**GOAL**
Using the listing below, please gather every line containing the word "scene".

::::

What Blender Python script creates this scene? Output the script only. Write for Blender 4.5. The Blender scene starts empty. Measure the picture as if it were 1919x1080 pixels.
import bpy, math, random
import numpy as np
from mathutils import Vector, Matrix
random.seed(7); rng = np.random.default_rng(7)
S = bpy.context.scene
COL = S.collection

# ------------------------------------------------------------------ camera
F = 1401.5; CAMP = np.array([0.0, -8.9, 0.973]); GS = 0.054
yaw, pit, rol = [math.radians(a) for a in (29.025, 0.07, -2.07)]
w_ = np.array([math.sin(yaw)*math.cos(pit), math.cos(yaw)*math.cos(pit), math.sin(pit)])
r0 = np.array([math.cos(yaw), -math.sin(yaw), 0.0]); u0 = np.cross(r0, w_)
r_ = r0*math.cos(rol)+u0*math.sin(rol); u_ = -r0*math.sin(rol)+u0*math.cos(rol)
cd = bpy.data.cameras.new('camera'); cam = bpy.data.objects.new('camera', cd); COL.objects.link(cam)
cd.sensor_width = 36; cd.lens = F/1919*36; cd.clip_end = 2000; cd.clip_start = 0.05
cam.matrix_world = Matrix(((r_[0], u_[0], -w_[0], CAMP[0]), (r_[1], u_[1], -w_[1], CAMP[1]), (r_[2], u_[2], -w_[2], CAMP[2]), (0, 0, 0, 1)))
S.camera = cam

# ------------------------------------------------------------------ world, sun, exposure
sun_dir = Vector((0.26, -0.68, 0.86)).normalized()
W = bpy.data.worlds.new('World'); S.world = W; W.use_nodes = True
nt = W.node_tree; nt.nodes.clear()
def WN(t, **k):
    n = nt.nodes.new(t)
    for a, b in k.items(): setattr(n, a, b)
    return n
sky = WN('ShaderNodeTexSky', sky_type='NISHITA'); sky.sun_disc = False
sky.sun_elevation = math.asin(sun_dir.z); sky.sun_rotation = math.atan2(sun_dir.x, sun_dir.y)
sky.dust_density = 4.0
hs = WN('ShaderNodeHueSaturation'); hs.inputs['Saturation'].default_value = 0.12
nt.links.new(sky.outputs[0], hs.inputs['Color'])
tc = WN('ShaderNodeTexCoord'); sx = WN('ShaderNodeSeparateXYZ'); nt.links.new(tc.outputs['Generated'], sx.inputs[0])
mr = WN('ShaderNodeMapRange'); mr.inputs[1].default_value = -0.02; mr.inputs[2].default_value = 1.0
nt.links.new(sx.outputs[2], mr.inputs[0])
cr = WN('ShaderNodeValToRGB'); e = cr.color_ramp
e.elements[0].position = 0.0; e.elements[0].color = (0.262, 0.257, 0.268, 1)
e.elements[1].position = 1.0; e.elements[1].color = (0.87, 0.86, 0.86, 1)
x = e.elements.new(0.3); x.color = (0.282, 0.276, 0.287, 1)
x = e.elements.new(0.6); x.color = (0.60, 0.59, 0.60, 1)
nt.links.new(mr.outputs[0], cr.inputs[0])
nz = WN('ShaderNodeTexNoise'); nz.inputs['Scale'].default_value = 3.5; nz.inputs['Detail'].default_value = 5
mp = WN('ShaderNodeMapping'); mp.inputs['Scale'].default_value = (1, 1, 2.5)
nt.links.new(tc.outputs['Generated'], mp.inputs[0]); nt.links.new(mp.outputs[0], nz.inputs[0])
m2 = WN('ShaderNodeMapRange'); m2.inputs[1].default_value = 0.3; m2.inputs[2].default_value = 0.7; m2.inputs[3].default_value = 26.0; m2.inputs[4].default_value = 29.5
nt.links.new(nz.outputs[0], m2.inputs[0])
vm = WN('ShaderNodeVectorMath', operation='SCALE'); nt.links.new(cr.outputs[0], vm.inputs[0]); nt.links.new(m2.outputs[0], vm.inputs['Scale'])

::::

**RESULT OF THIS TASK**
What Blender Python script creates this scene? Output the script only. Write for Blender 4.5. The Blender scene starts empty. Measure the picture as if it were 1919x1080 pixels.
S = bpy.context.scene